The I-Am-Always-Hungry-Because-I-Am-Growing-Boy Award
Goes to Luis Suarez. Remember that old burger joint The Bite Club? They were the first local designer burger restaurant whose slogan was, “We Fight Hunger.” Apparently, if they are still around, they might want to consider getting Luis Suarez as an endorser.

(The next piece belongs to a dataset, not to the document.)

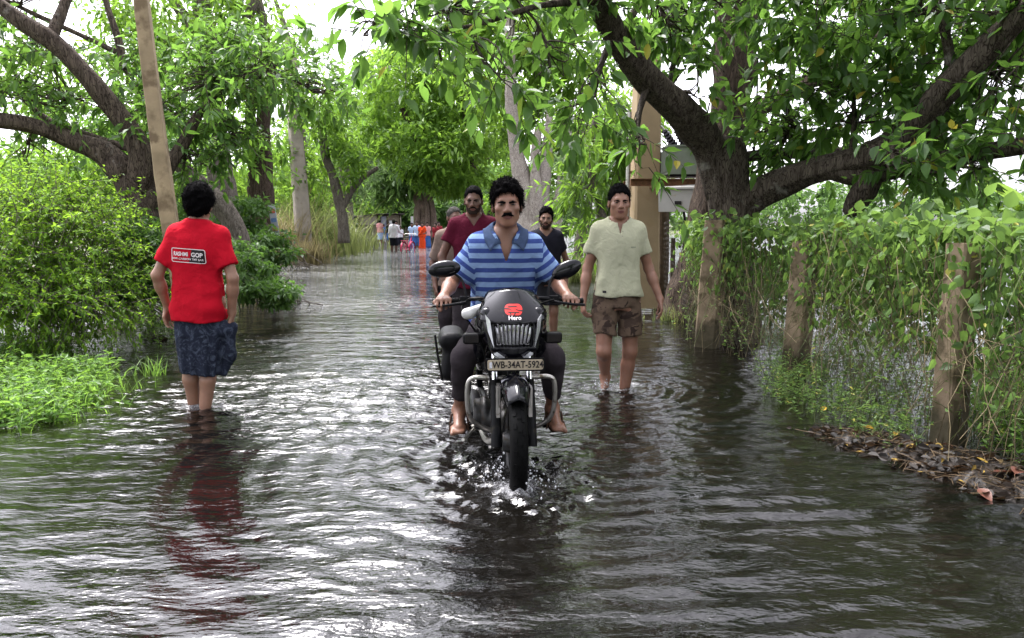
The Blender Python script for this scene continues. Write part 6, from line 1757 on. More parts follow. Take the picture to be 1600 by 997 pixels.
for i in range(ncol):
    for j in range(nrow):
        s0_ = (i + (j % 2) * .5) * cw; z0 = -.12 + j * chh
        segs += [((s0_, z0), (s0_, z0 + chh * .45)), ((s0_, z0 + chh * .45), (s0_ + cw * .5, z0 + chh)), ((s0_, z0 + chh * .45), (s0_ - cw * .5, z0 + chh))]
S = np.array(segs); sag = lambda s_, z_: .035 * np.sin(s_ * 2.1 + z_ * 3) + .02 * np.sin(s_ * 5.3 - z_ * 4)
xy = fence_at(S[..., 0]); zz_ = S[..., 1] - .04 * np.abs(np.sin(S[..., 0] * 1.4)) * (S[..., 1] > .9)
P = np.stack([xy[..., 0] + sag(S[..., 0], S[..., 1]), xy[..., 1], zz_], -1) - np.array(fo)
v_, f_ = thin_tubes(P, .0016, .0016)
link('wire_netting', mesh_np('wire_netting', v_, f_, mats=[M_WIRE], smooth=False), fence, kind='stuff')

# ---- creeper over the fence: leaves, runners and dry hanging stems
r = np.random.default_rng(17)
vine = empty('fence_creeper', (2.45, 5.0, 0), label='green leafy creeper draped over the wire fence', cat='creeper')
lv = Lv()
n = 15000; s_ = r.uniform(0.3, ds[-1] - 2.6, n); zc = 1.22 + .07 * sines(57, 6, 1.6)(np.stack([s_, s_ * 0, s_ * 0], 1).astype(np.float32)) - np.abs(r.normal(size=n)) * .42
dens = sines(55, 8, 2.2)(np.stack([s_, zc * 2, s_ * 0], 1).astype(np.float32)); far_ = np.clip((s_ - 4.6) / .8, 0, 1)
keep = (zc > .05) & (r.uniform(size=n) < np.clip(.75 + .45 * dens - np.clip(.74 - zc, 0, 1) * (1.15 + .35 * far_), 0.03, 1))
s_, zc = s_[keep], zc[keep]; n = len(s_)
q = fence_at(s_); off = r.normal(size=(n, 1)) * .13
base = np.stack([q[:, 0] + off[:, 0] + .05, q[:, 1] + r.normal(size=n) * .05, zc + .05 * np.sin(s_ * 3)], 1)
out = np.stack([-np.sign(off[:, 0] + .02) * .8, np.full(n, -.5), np.full(n, .35)], 1)
lv.add(base, nrm(r.normal(size=(n, 3)) * .6 - UP * .7), nrm(out + r.normal(size=(n, 3)) * .5), r.uniform(.024, .075, n), r.uniform(0, .97, n))
# tufts standing above the top wire
n2 = 1500; s2 = r.uniform(.3, ds[-1] - 2.8, n2); q = fence_at(s2)
base = np.stack([q[:, 0] + r.normal(size=n2) * .14 + .05, q[:, 1], 1.18 + np.abs(r.normal(size=n2)) * .075 + .07 * sines(57, 6, 1.6)(np.stack([s2, s2 * 0, s2 * 0], 1).astype(np.float32)) + .02 * np.sin(s2 * 2.3)], 1)
lv.add(base, nrm(r.normal(size=(n2, 3)) * .7 + UP * .3), nrm(UP + r.normal(size=(n2, 3)) * .6), r.uniform(.05, .10, n2), r.uniform(0, .97, n2))
arr = split_leaves(lv.cat(), 300, vine, one_leaf_mesh('leaf', LF_VINE, .85), base=(2.45, 5.0, 0), minpx=10)
arr[0] = arr[0] - np.array([2.45, 5.0, 0]); link('foliage', leaf_mesh('foliage', arr, LF_VINE, .80, True), vine, kind='stuff')
M_STEM = simple('dry_stem', (0.15, 0.12, 0.065), .85, var=.45, scale=12); M_STEMG = simple('green_stem', (.10, .13, .04), .7, var=.4, scale=12)
def stems(n, zt, zb, sp, seed, s0_, s1_, sw=.14):
    r_ = np.random.default_rng(seed); a = r_.uniform(s0_, s1_, n); q = fence_at(a); t = np.linspace(0, 1, 7)
    top = np.stack([q[:, 0] + r_.normal(size=n) * sw, q[:, 1], r_.uniform(*zt, n)], 1); bot = np.stack([q[:, 0] + r_.normal(size=n) * sp, q[:, 1] + r_.normal(size=n) * sp * 1.6, r_.uniform(*zb, n)], 1)
    mid = (top + bot) / 2 + r_.normal(size=(n, 3)) * .14; P = top[:, None] * ((1 - t) ** 2)[None, :, None] + 2 * mid[:, None] * (t * (1 - t))[None, :, None] + bot[:, None] * (t ** 2)[None, :, None]
    return P + r_.normal(size=P.shape) * .010 - np.array([2.45, 5.0, 0])
v_, f_ = thin_tubes(stems(520, (.5, 1.30), (-.03, .6), .22, 61, .4, ds[-1] - 2.8), .0030, .0018)
link('runners', mesh_np('runners', v_, f_, mats=[M_STEM], smooth=False), vine, kind='stuff')
v_, f_ = thin_tubes(stems(320, (.3, 1.3), (-.03, .5), .22, 62, .3, ds[-1] - 3.0), .0026, .0016)
link('green_runners', mesh_np('green_runners', v_, f_, mats=[M_STEMG], smooth=False), vine, kind='stuff')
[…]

Suarez has an insatiable appetite that not even a championship with Ajax Amsterdam and one trophy with Liverpool can satiate. While at the famous Dutch club, he already showed his hunger for more by biting PSV Eindhoven’s Otman Bakkal. When he moved to England to play for Liverpool where he promptly bit Chelsea’s Branislav Ivanovic. On football’s biggest stage, the World Cup, he sank his front teeth into Italy’s Giorgio Chiellini. Instead of raves for his culinary taste, the Uruguayan received a lengthy ban from FIFA and a one-way ticket out of Anfield. Now he’s in Spain playing for Barcelona where many wonders how he will take to Iberian Peninsula cuisine.

The Wow Mali Award
Goes to former Los Angeles Clippers owner Donald Sterling for his racist remarks to his girlfriend. Somehow his remarks were taped and released by the rag show TMZ. The NBA pushed Sterling out of the door and sent a message to all its owners that they have to toe the line in this politically correct world.

The Ah-What-the-Hell-Moment Award
Goes to Uruguay’s president José Mujica. Following FIFA’s nine-month suspension of Luis Suarez, Mujica remarked, “FIFA are a bunch of old sons of bitches.”

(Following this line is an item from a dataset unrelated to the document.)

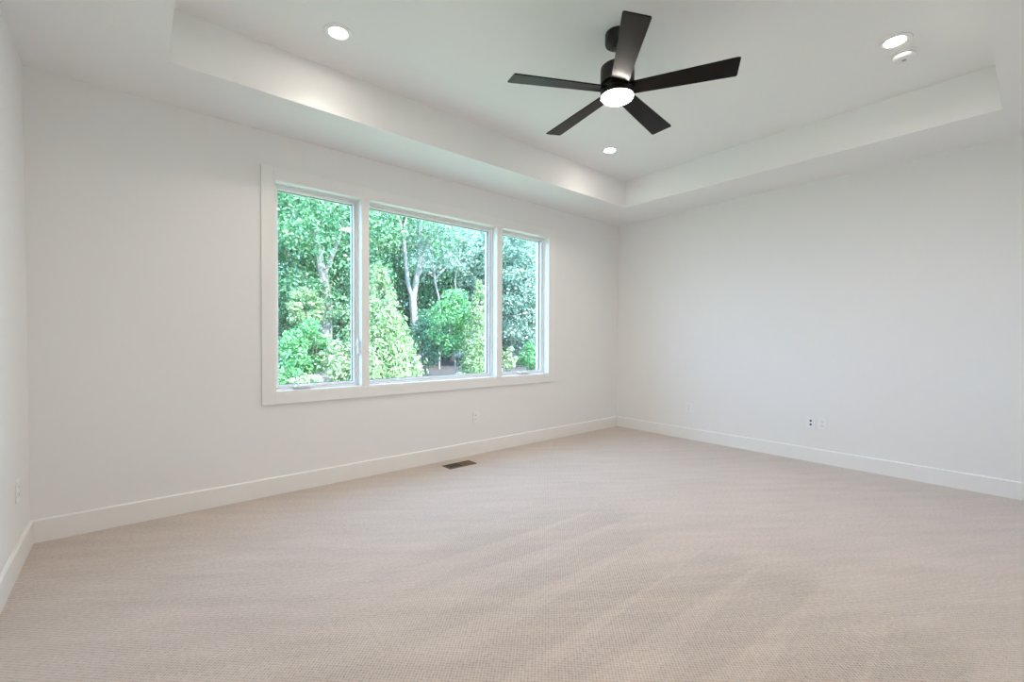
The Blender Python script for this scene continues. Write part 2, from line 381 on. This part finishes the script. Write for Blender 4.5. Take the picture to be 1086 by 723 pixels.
# ------------------------------------------------------------------ outlets (built facing -Y, centred on the plate)
def outlet(kind):
    e = empty('wall_outlet' if kind != 'coax' else 'data_outlet')
    bm = bmesh.new(); box(bm, -.036, .036, -.0065, 0, -.0585, .0585, .0025, 2); build('cover_plate', bm, M_PLATE, e)
    if kind == 'duplex':
        for s in (-1, 1):
            bm = bmesh.new(); pts = []
            for k in range(24):
                a = 2*PI*k/24; pts.append((max(-.0155, min(.0155, .0175*math.cos(a))), -.0062, s*.0195 + max(-.0125, min(.0125, .0165*math.sin(a)))))
            prism(bm, pts, (0, -.0028, 0)); r = build('receptacle', bm, M_PLATE, e)
            bm = bmesh.new()
            box(bm, -.0085, -.0060, -.0094, -.0089, s*.0195-.001, s*.0195+.0085); box(bm, .0060, .0085, -.0094, -.0089, s*.0195, s*.0195+.0075)
            lathe(bm, [(0, 0), (.0025, 0), (.0025, .0005), (0, .0005)], 10)
            for v in bm.verts:
                if v.co.y > -.005: v.co = Vector((v.co.x, -.0094 + v.co.z, s*.0195-.0065 + v.co.y))
            sl_ = build('slot', bm, M_DARK, r)
        bm = bmesh.new(); lathe(bm, [(0, 0), (.003, 0), (.0025, .0012), (0, .0014)], 12)
        for v in bm.verts: v.co = Vector((v.co.x, -.0062 - v.co.z, v.co.y))
        build('screw', bm, M_PLATE, e)
    elif kind == 'coax':
        for s in (-1, 1):
            bm = bmesh.new(); lathe(bm, [(0, 0), (.0095, 0), (.0095, .004), (.0065, .004), (.0065, .0045), (0, .0045)], 20)
            for v in bm.verts: v.co = Vector((v.co.x, -.0062 - v.co.z, s*.018 + v.co.y))
            build('jack', bm, M_DARK, e)
        for s in (-1, 1):
            bm = bmesh.new(); lathe(bm, [(0, 0), (.003, 0), (.0025, .0012), (0, .0014)], 12)
            for v in bm.verts: v.co = Vector((v.co.x, -.0062 - v.co.z, s*.045 + v.co.y))
            build('screw', bm, M_PLATE, e)
    return e
ob_ = outlet('duplex'); ob_.location = (2.712, BY-.0003, .385); tag(ob_, 'white outlet plate on the window wall, below the window', 'outlet', 'white duplex outlets')
for y, z, lab, rot, x in ((2.717, .381, 'white outlet plate on the right wall, near the far corner', -PI/2, RX-.0003),
                          (1.354, .384, 'white outlet plate on the right wall, right one of the side-by-side pair', -PI/2, RX-.0003),
                          (3.400, .403, 'white outlet plate on the left wall, above the baseboard', PI/2, LX+.0003)):
    o = copy_tree(ob_); o.location = (x, y, z); o.rotation_euler = (0, 0, rot); tag(o, lab, 'outlet')
c_ = outlet('coax'); c_.location = (RX-.0003, 1.452, .384); c_.rotation_euler = (0, 0, -PI/2)
tag(c_, 'white plate with two dark round jacks, left of the paired plates on the right wall', 'outlet')

# ------------------------------------------------------------------ floor register
fr = tag(empty('floor_register', (2.366, 3.545, 0)), 'brown metal floor register in the carpet below the window', 'vent')
bm = bmesh.new(); W2, D2 = .152, .070
box(bm, -W2, W2, -D2, -D2+.018, .0, .006, .002); box(bm, -W2, W2, D2-.018, D2, .0, .006, .002)
box(bm, -W2, -W2+.018, -D2+.018, D2-.018, .0, .006, .002); box(bm, W2-.018, W2, -D2+.018, D2-.018, .0, .006, .002)
box(bm, -.006, .006, -D2+.018, D2-.018, .0, .006, .001); build('frame', bm, M_BRONZE, fr)
bm = bmesh.new(); box(bm, -W2+.018, W2-.018, -D2+.018, D2-.018, .0003, .0012); build('duct_opening', bm, M_DARK, fr)
for s in (-1, 1):
    bm = bmesh.new()
    for k in range(9):
        x = s*.072 + (k-4)*.0140
        h = .0022 if s > 0 else .0008
        box(bm, x-(.0055 if s > 0 else .0014), x+(.0055 if s > 0 else .0014), -D2+.0185, D2-.0185, .0016, .0016+h)
    build('louvre', bm, M_BRONZE, fr)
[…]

Mujica recoiled apparently that he said something “un-presidential.”

After journalists present asked him if he wanted to reconsider his words, the former leftist guerilla thought for a moment then said, “Publish it.” And he added a few more choices words: “They could have punished him, but not given him this fascist ban.”

Practice Pays Award
Goes to the organizers of The Lost, este, Last Homestand.

I know that it pays to practice. And I certainly remember American coach Larry Brown saying he would pay money to watch Michael Jordan practice. At least you know it was a practice unlike the farce that was The Last Homestand where organizers fed the public about a game pitting Gilas Pilipinas and a selection of NBA players. Only the organizers never got the approval of the NBA for such an event. The event proceeded and thousands of paying patrons arrived to see a glorified lay-up line.

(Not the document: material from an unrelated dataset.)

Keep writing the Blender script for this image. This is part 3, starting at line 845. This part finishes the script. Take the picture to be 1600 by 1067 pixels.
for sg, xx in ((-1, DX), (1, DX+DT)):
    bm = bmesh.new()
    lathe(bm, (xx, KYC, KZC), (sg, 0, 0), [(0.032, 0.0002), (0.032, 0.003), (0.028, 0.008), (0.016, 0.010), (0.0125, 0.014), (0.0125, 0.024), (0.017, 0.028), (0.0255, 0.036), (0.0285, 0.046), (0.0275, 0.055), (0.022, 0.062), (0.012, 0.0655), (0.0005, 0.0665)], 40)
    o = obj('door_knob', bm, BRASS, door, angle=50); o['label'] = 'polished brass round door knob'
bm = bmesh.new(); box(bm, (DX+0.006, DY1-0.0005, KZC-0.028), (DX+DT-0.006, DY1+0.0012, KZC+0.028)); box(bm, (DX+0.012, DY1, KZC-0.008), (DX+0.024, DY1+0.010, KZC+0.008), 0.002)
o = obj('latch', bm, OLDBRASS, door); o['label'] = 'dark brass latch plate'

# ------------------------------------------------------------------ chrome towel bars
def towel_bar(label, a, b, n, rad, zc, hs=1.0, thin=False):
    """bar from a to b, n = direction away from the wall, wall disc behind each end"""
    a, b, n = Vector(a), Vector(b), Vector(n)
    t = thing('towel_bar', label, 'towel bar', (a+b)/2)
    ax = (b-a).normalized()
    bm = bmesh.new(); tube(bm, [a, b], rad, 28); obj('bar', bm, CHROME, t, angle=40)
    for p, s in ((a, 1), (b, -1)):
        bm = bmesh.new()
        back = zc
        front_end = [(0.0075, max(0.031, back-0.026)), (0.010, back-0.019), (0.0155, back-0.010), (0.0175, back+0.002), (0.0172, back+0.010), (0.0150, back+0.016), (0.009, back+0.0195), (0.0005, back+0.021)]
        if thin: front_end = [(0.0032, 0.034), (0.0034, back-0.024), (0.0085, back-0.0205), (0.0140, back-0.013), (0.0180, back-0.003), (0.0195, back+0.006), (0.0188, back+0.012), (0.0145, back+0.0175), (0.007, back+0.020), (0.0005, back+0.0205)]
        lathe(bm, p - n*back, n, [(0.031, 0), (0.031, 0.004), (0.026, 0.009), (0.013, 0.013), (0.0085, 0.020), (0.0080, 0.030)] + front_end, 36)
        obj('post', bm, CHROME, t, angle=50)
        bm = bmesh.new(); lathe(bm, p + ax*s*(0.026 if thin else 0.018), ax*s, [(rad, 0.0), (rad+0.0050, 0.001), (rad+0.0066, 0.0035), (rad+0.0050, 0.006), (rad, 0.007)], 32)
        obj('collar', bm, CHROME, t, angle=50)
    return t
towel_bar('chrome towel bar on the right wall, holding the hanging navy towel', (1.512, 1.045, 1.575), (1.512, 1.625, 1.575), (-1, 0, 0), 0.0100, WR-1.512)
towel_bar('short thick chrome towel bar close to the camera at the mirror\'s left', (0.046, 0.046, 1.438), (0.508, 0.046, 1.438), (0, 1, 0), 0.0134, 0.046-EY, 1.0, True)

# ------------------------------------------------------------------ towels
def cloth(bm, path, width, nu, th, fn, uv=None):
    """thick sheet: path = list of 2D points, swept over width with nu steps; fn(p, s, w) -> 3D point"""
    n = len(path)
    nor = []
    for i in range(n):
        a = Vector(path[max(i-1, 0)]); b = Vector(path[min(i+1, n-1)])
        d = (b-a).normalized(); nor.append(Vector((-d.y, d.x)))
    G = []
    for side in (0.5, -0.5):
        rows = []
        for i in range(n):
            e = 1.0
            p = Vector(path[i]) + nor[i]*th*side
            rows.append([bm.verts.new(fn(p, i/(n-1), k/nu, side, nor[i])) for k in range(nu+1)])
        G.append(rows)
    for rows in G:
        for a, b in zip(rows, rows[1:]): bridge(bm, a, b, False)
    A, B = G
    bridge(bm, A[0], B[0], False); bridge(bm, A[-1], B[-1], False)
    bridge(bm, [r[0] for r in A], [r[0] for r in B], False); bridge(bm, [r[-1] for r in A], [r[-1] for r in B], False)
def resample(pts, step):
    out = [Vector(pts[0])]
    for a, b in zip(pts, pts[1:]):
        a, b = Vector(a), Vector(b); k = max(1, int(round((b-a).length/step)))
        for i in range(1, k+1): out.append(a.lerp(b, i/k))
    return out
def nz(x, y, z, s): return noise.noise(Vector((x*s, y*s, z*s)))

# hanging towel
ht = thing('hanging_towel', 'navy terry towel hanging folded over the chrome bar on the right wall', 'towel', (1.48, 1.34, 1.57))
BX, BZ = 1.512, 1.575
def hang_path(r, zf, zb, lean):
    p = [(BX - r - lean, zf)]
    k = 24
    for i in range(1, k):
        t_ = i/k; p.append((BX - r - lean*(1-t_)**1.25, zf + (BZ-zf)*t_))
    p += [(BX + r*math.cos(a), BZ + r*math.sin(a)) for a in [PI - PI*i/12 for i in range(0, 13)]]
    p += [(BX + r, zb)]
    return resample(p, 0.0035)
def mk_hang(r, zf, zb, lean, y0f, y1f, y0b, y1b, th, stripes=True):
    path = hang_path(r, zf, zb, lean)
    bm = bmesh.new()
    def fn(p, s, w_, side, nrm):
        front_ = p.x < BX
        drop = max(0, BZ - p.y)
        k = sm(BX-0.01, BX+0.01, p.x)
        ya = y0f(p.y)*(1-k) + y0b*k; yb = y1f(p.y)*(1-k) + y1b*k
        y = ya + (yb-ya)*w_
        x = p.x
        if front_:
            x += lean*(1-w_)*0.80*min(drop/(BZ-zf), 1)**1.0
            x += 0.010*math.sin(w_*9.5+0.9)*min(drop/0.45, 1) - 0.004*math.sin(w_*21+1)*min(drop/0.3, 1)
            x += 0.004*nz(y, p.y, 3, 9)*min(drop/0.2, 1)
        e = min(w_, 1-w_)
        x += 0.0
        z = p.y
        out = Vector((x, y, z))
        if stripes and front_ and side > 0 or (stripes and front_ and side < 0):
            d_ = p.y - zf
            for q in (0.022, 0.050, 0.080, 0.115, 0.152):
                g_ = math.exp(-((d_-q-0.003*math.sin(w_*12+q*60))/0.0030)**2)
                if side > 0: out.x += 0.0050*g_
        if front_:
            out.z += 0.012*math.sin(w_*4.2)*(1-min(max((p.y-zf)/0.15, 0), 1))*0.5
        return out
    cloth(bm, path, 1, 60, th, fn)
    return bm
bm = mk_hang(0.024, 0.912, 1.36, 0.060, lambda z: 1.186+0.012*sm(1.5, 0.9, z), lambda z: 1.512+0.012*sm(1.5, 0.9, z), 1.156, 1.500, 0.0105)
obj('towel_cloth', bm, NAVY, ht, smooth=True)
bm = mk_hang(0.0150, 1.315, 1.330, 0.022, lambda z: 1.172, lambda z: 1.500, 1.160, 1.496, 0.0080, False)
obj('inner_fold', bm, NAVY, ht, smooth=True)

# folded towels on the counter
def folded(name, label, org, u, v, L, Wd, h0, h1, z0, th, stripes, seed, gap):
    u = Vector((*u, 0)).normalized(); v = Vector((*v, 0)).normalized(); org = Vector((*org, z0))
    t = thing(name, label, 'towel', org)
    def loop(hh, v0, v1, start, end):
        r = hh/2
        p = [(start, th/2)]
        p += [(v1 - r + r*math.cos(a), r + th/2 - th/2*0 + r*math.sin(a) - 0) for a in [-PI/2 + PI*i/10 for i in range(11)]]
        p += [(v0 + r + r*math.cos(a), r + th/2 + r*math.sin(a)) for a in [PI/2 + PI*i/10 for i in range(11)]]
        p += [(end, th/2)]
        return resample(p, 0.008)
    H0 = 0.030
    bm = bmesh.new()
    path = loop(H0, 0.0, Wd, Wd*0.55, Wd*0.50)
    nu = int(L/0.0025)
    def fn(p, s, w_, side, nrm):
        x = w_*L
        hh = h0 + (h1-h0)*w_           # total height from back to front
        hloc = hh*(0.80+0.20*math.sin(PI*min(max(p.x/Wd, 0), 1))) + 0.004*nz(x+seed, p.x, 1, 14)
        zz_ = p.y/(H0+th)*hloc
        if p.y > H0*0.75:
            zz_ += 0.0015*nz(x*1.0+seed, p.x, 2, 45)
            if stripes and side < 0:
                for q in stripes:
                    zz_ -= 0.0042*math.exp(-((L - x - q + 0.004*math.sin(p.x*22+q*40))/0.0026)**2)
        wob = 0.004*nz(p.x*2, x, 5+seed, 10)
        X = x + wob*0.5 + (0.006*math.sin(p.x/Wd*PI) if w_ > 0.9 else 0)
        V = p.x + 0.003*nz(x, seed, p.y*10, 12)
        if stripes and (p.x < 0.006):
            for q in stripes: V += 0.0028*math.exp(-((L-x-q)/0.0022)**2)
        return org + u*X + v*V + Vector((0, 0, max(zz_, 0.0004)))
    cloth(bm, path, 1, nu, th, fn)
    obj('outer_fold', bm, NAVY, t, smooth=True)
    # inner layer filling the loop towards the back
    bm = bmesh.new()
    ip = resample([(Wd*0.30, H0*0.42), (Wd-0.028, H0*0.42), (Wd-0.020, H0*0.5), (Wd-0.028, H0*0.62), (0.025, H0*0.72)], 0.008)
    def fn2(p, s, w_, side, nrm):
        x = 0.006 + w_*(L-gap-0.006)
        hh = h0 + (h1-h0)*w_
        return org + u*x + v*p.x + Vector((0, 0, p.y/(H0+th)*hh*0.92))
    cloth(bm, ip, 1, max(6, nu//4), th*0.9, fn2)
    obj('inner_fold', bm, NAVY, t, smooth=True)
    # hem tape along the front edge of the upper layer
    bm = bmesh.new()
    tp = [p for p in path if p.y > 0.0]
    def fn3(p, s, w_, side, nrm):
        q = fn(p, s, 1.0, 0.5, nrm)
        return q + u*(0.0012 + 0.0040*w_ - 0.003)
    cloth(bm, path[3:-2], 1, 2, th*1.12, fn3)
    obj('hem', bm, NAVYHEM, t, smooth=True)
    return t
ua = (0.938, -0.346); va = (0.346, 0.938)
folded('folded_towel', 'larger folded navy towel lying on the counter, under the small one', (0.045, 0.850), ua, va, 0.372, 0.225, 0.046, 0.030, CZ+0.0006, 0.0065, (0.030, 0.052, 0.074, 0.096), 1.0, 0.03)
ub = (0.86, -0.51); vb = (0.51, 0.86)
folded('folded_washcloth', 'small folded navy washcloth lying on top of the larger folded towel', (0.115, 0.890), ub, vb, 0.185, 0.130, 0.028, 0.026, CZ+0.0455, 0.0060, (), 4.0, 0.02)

In the post-debacle, imagine the boss himself, Manuel V. Pangilinan falling on the sword for his soldiers who never admitted to their folly.

The Fall Award
Goes to Gilas Pilipinas. After an successful 2013 FIBA Asia Championships where Gilas Pilipinas finished second to Iran, there were expectations – albeit a little unrealistic -- heading into the World Cup in Spain. The team came close to upsetting several ballyhooed teams in the tournament but did manage a win against Senegal to close out its return to world basketball’s top event.

They had a chance to salvage the year with a run to the Asian Games gold medal. Instead the team crashed and burned rather badly following the benching of naturalized player Marcus Douthit and shooting at Kazakhstan’s basket in an attempt to send the game into overtime where they could try to gain entry to the semifinals by winning by the prescribed 11-point margin. The shot was nullified, Gilas’ coach was vilified, and now the team is starting over again.

The So Much for a Bunch of Titles Award
Goes to LeBron James. When he took his talents to South Beach, Florida. James along with cohorts Chris Bosh and Dwyane Wade figured they’d win a smattering of NBA titles. They went to the Finals fourth straight years and in between won an Olympic Gold Medal to go with two Larry O’Brien Trophies. However, last season, perhaps after consecutive long campaigns in the NBA and FIBA, the Heat ran out gas against the highly-motivated San Antonio Spurs. James played well in the finals while Bosh and Wade disappeared. In the off-season, LBJ made another decision, this time, to take his talents back to Ohio and the Cleveland Cavaliers. Only this time, he wasn’t derided for that move. So much for winning a bunch of titles in Miami.